#### DATA SEGMENT ####
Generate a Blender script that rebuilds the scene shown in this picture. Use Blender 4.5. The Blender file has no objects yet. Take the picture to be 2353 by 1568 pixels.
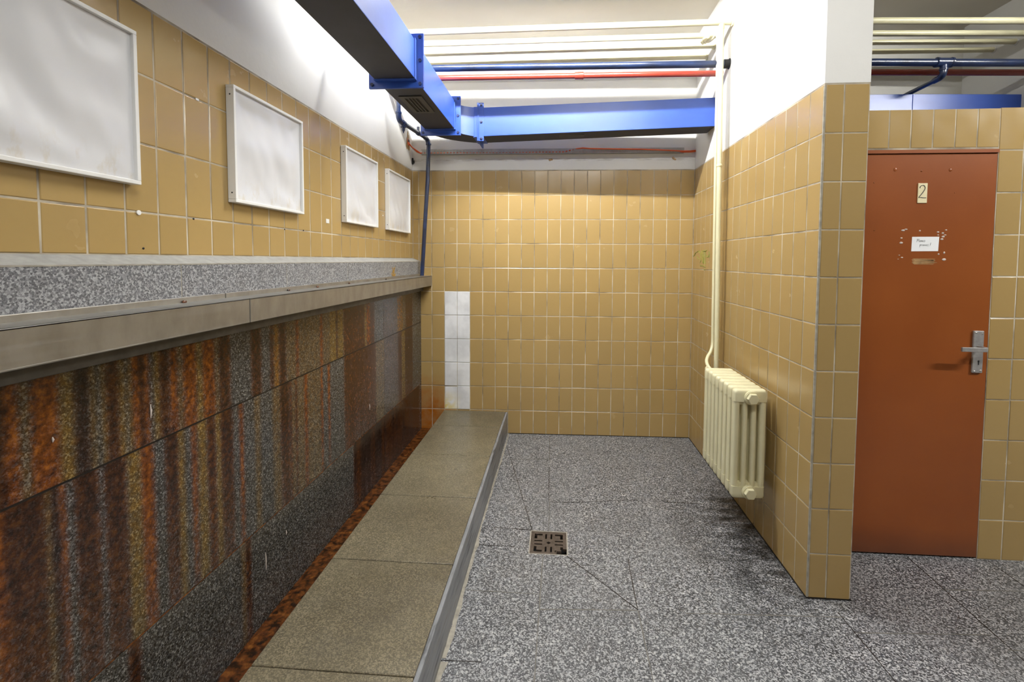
import bpy, bmesh, math, random
from mathutils import Vector, Matrix
random.seed(7)
PI = math.pi
scene = bpy.context.scene
COL = scene.collection

# ------------------------------------------------------------------ builders
class MB:
    """collects shapes; build() links them as ONE mesh object"""
    def __init__(s):
        s.v = []; s.f = []; s.m = []; s.r = []; s.cur = 0; s.rnd = 0.5
    def face(s, idx):
        s.f.append(tuple(idx)); s.m.append(s.cur); s.r.append(s.rnd)
    def quad(s, a, b, c, d):
        n = len(s.v); s.v += [tuple(a), tuple(b), tuple(c), tuple(d)]; s.face((n, n+1, n+2, n+3))
    def hexa(s, p):
        n = len(s.v); s.v += [tuple(q) for q in p]
        for q in ((0,3,2,1),(4,5,6,7),(0,1,5,4),(1,2,6,5),(2,3,7,6),(3,0,4,7)):
            s.face([n+i for i in q])
    def box(s, x0, x1, y0, y1, z0, z1):
        s.hexa([(x0,y0,z0),(x1,y0,z0),(x1,y1,z0),(x0,y1,z0),(x0,y0,z1),(x1,y0,z1),(x1,y1,z1),(x0,y1,z1)])
    def tube(s, path, r, seg=16, caps=True, ell=None):
        path = [Vector(p) for p in path]; n0 = len(s.v); k = len(path)
        rs = r if isinstance(r, (list, tuple)) else [r]*k
        d0 = (path[1]-path[0]).normalized()
        up = Vector((0,0,1)) if abs(d0.z) < .9 else Vector((1,0,0))
        a = d0.cross(up).normalized()
        for i, p in enumerate(path):
            if i == 0: d = path[1]-path[0]
            elif i == k-1: d = path[-1]-path[-2]
            else: d = (path[i+1]-p).normalized() + (p-path[i-1]).normalized()
            d = d.normalized(); a = (a - d*a.dot(d)).normalized(); b = d.cross(a)
            for j in range(seg):
                t = 2*PI*j/seg; ea, eb = (ell or (1,1))
                s.v.append(tuple(p + a*(math.cos(t)*rs[i]*ea) + b*(math.sin(t)*rs[i]*eb)))
        for i in range(k-1):
            for j in range(seg):
                j2 = (j+1) % seg
                s.face((n0+i*seg+j, n0+i*seg+j2, n0+(i+1)*seg+j2, n0+(i+1)*seg+j))
        if caps:
            s.face([n0+j for j in range(seg)][::-1]); s.face([n0+(k-1)*seg+j for j in range(seg)])
    def cyl(s, a, b, r, seg=16): s.tube([a, b], r, seg)
    def lathe(s, base, axis, prof, seg=20):
        """prof: (distance along the axis, radius)"""
        base = Vector(base); ax = Vector(axis).normalized()
        s.tube([base+ax*t for t, _ in prof], [q for _, q in prof], seg)
    def loft(s, rings, closed=False, caps=True):
        n0 = len(s.v); m = len(rings[0])
        for r in rings: s.v += [tuple(p) for p in r]
        for i in range(len(rings)-1):
            for j in range(m):
                j2 = (j+1) % m
                s.face((n0+i*m+j, n0+i*m+j2, n0+(i+1)*m+j2, n0+(i+1)*m+j))
        if caps:
            s.face([n0+j for j in range(m)][::-1]); s.face([n0+(len(rings)-1)*m+j for j in range(m)])
    def prism(s, pts, vec):
        vec = Vector(vec); s.loft([[Vector(p) for p in pts], [Vector(p)+vec for p in pts]])
    def blob(s, c, rx, ry, rz, seg=8, rings=5):
        n0 = len(s.v)
        for i in range(rings+1):
            ph = PI*(i+.001)/(rings+.002)
            for j in range(seg):
                t = 2*PI*j/seg
                s.v.append((c[0]+rx*math.sin(ph)*math.cos(t), c[1]+ry*math.sin(ph)*math.sin(t), c[2]+rz*math.cos(ph)))
        for i in range(rings):
            for j in range(seg):
                s.face((n0+i*seg+j, n0+(i+1)*seg+j, n0+(i+1)*seg+(j+1)%seg, n0+i*seg+(j+1)%seg))
    def build(s, name, mats, parent=None, bevel=0, smooth=0, seg=2):
        if not isinstance(mats, (list, tuple)): mats = [mats]
        off = Vector((0,0,0)); q = parent
        while q is not None: off += q.location; q = q.parent
        me = bpy.data.meshes.new(name)
        me.from_pydata([tuple(Vector(p)-off) for p in s.v], [], s.f)
        for m_ in mats: me.materials.append(m_)
        me.polygons.foreach_set('material_index', s.m)
        at = me.attributes.new('rnd', 'FLOAT', 'FACE'); at.data.foreach_set('value', s.r)
        bm = bmesh.new(); bm.from_mesh(me); bmesh.ops.recalc_face_normals(bm, faces=bm.faces); bm.to_mesh(me); bm.free()
        if smooth:
            me.polygons.foreach_set('use_smooth', [True]*len(me.polygons)); me.set_sharp_from_angle(angle=math.radians(smooth))
        me.update()
        o = bpy.data.objects.new(name, me); COL.objects.link(o)
        if parent is not None: o.parent = parent
        if bevel:
            b = o.modifiers.new('Bevel', 'BEVEL'); b.width = bevel; b.segments = seg; b.limit_method = 'ANGLE'; b.angle_limit = math.radians(40)
        return o

def tag(o, label=None, cat=None, group=None, kind=None):
    if label: o['label'] = label
    if cat: o['category'] = cat
    if group: o['group'] = group
    if kind: o['kind'] = kind
    return o
def thing(name, loc, label, cat, group=None):
    o = bpy.data.objects.new(name, None); COL.objects.link(o); o.location = loc; o.empty_display_size = .1
    return tag(o, label, cat, group)
def struct(o, label=None): return tag(o, label, None, None, 'structure')
def arc(p0, p1, p2, n=6):
    """rounded corner from p0 to p2 round p1 (quadratic curve)"""
    p0, p1, p2 = Vector(p0), Vector(p1), Vector(p2)
    return [p0*(1-t)**2 + p1*2*t*(1-t) + p2*t*t for t in [i/n for i in range(n+1)]]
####
- THE TASK:
Leave the images out, please, and restate each line word for word.

- COMPLETED TASK:
Generate a Blender script that rebuilds the scene shown in this picture. Use Blender 4.5. The Blender file has no objects yet. Take the picture to be 2353 by 1568 pixels.
import bpy, bmesh, math, random
from mathutils import Vector, Matrix
random.seed(7)
PI = math.pi
scene = bpy.context.scene
COL = scene.collection

# ------------------------------------------------------------------ builders
class MB:
    """collects shapes; build() links them as ONE mesh object"""
    def __init__(s):
        s.v = []; s.f = []; s.m = []; s.r = []; s.cur = 0; s.rnd = 0.5
    def face(s, idx):
        s.f.append(tuple(idx)); s.m.append(s.cur); s.r.append(s.rnd)
    def quad(s, a, b, c, d):
        n = len(s.v); s.v += [tuple(a), tuple(b), tuple(c), tuple(d)]; s.face((n, n+1, n+2, n+3))
    def hexa(s, p):
        n = len(s.v); s.v += [tuple(q) for q in p]
        for q in ((0,3,2,1),(4,5,6,7),(0,1,5,4),(1,2,6,5),(2,3,7,6),(3,0,4,7)):
            s.face([n+i for i in q])
    def box(s, x0, x1, y0, y1, z0, z1):
        s.hexa([(x0,y0,z0),(x1,y0,z0),(x1,y1,z0),(x0,y1,z0),(x0,y0,z1),(x1,y0,z1),(x1,y1,z1),(x0,y1,z1)])
    def tube(s, path, r, seg=16, caps=True, ell=None):
        path = [Vector(p) for p in path]; n0 = len(s.v); k = len(path)
        rs = r if isinstance(r, (list, tuple)) else [r]*k
        d0 = (path[1]-path[0]).normalized()
        up = Vector((0,0,1)) if abs(d0.z) < .9 else Vector((1,0,0))
        a = d0.cross(up).normalized()
        for i, p in enumerate(path):
            if i == 0: d = path[1]-path[0]
            elif i == k-1: d = path[-1]-path[-2]
            else: d = (path[i+1]-p).normalized() + (p-path[i-1]).normalized()
            d = d.normalized(); a = (a - d*a.dot(d)).normalized(); b = d.cross(a)
            for j in range(seg):
                t = 2*PI*j/seg; ea, eb = (ell or (1,1))
                s.v.append(tuple(p + a*(math.cos(t)*rs[i]*ea) + b*(math.sin(t)*rs[i]*eb)))
        for i in range(k-1):
            for j in range(seg):
                j2 = (j+1) % seg
                s.face((n0+i*seg+j, n0+i*seg+j2, n0+(i+1)*seg+j2, n0+(i+1)*seg+j))
        if caps:
            s.face([n0+j for j in range(seg)][::-1]); s.face([n0+(k-1)*seg+j for j in range(seg)])
    def cyl(s, a, b, r, seg=16): s.tube([a, b], r, seg)
    def lathe(s, base, axis, prof, seg=20):
        """prof: (distance along the axis, radius)"""
        base = Vector(base); ax = Vector(axis).normalized()
        s.tube([base+ax*t for t, _ in prof], [q for _, q in prof], seg)
    def loft(s, rings, closed=False, caps=True):
        n0 = len(s.v); m = len(rings[0])
        for r in rings: s.v += [tuple(p) for p in r]
        for i in range(len(rings)-1):
            for j in range(m):
                j2 = (j+1) % m
                s.face((n0+i*m+j, n0+i*m+j2, n0+(i+1)*m+j2, n0+(i+1)*m+j))
        if caps:
            s.face([n0+j for j in range(m)][::-1]); s.face([n0+(len(rings)-1)*m+j for j in range(m)])
    def prism(s, pts, vec):
        vec = Vector(vec); s.loft([[Vector(p) for p in pts], [Vector(p)+vec for p in pts]])
    def blob(s, c, rx, ry, rz, seg=8, rings=5):
        n0 = len(s.v)
        for i in range(rings+1):
            ph = PI*(i+.001)/(rings+.002)
            for j in range(seg):
                t = 2*PI*j/seg
                s.v.append((c[0]+rx*math.sin(ph)*math.cos(t), c[1]+ry*math.sin(ph)*math.sin(t), c[2]+rz*math.cos(ph)))
        for i in range(rings):
            for j in range(seg):
                s.face((n0+i*seg+j, n0+(i+1)*seg+j, n0+(i+1)*seg+(j+1)%seg, n0+i*seg+(j+1)%seg))
    def build(s, name, mats, parent=None, bevel=0, smooth=0, seg=2):
        if not isinstance(mats, (list, tuple)): mats = [mats]
        off = Vector((0,0,0)); q = parent
        while q is not None: off += q.location; q = q.parent
        me = bpy.data.meshes.new(name)
        me.from_pydata([tuple(Vector(p)-off) for p in s.v], [], s.f)
        for m_ in mats: me.materials.append(m_)
        me.polygons.foreach_set('material_index', s.m)
        at = me.attributes.new('rnd', 'FLOAT', 'FACE'); at.data.foreach_set('value', s.r)
        bm = bmesh.new(); bm.from_mesh(me); bmesh.ops.recalc_face_normals(bm, faces=bm.faces); bm.to_mesh(me); bm.free()
        if smooth:
            me.polygons.foreach_set('use_smooth', [True]*len(me.polygons)); me.set_sharp_from_angle(angle=math.radians(smooth))
        me.update()
        o = bpy.data.objects.new(name, me); COL.objects.link(o)
        if parent is not None: o.parent = parent
        if bevel:
            b = o.modifiers.new('Bevel', 'BEVEL'); b.width = bevel; b.segments = seg; b.limit_method = 'ANGLE'; b.angle_limit = math.radians(40)
        return o

def tag(o, label=None, cat=None, group=None, kind=None):
    if label: o['label'] = label
    if cat: o['category'] = cat
    if group: o['group'] = group
    if kind: o['kind'] = kind
    return o
def thing(name, loc, label, cat, group=None):
    o = bpy.data.objects.new(name, None); COL.objects.link(o); o.location = loc; o.empty_display_size = .1
    return tag(o, label, cat, group)
def struct(o, label=None): return tag(o, label, None, None, 'structure')
def arc(p0, p1, p2, n=6):
    """rounded corner from p0 to p2 round p1 (quadratic curve)"""
    p0, p1, p2 = Vector(p0), Vector(p1), Vector(p2)
    return [p0*(1-t)**2 + p1*2*t*(1-t) + p2*t*t for t in [i/n for i in range(n+1)]]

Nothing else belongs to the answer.